The Associated Press says that Donald Trump isn’t a reliable source for accurate information when violent acts are unfolding abroad after the President’s Twitter firestorm over the weekend in response to the terrorist attacks in London.

“The latest deadly London attacks, like one in the Philippines last week, prompted visceral reactions from Trump instead of statements shaped by the findings of the U.S. intelligence and diplomatic apparatus,” the news service wrote in a fact-check of Mr Trump’s tweets. “He got ahead of the facts emerging in Britain’s chaos Saturday and got it wrong in the Philippines case, calling the episode there a ‘terrorist attack’ when it was not.”

The Associated Press (AP) fact-check is the latest example of the news media contradicting Mr Trump's public claims, and is likely to add to the rift between the Fourth Estate and the White House.

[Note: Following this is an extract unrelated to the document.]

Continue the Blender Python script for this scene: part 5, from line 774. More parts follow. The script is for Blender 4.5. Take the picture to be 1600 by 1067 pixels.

The AP is a widely respected news agency with reporters all over the world who provide reports that are reprinted by news agencies from all over the ideological spectrum.

The AP wrote that Mr Trump couldn’t be counted on to accurately inform Americans about what was happening, noting that he had contradicted his homeland security secretary in calling for a travel ban following the attacks, and that there wasn’t enough information available at the time of that tweet to know for certain that a travel ban would’ve had any impact on the events in London.

Mr Trump’s criticism of London Mayor Sadiq Khan for telling Londoners there was “no need to be alarmed” by increased police presence in the city also lacked important context, the AP wrote. Mr Khan had said that Mr Trump's statements were a deliberate misrepresentation of his comments.

The news agency also fact-checked comments made by the President last week when he announced that the US was withdrawing from the Paris climate agreement.

While Mr Trump said that staying in the climate agreement would cost the US $3 trillion in lost gross domestic product, and 6.5 million industrial jobs, the AP noted that he was referencing studies by two groups that have had long-standing opposition to environmental regulations. The studies make worst-case assumptions about the cost Paris would have for Americans while ignoring the economic benefits of operating renewable energy projects, the fact-checker said.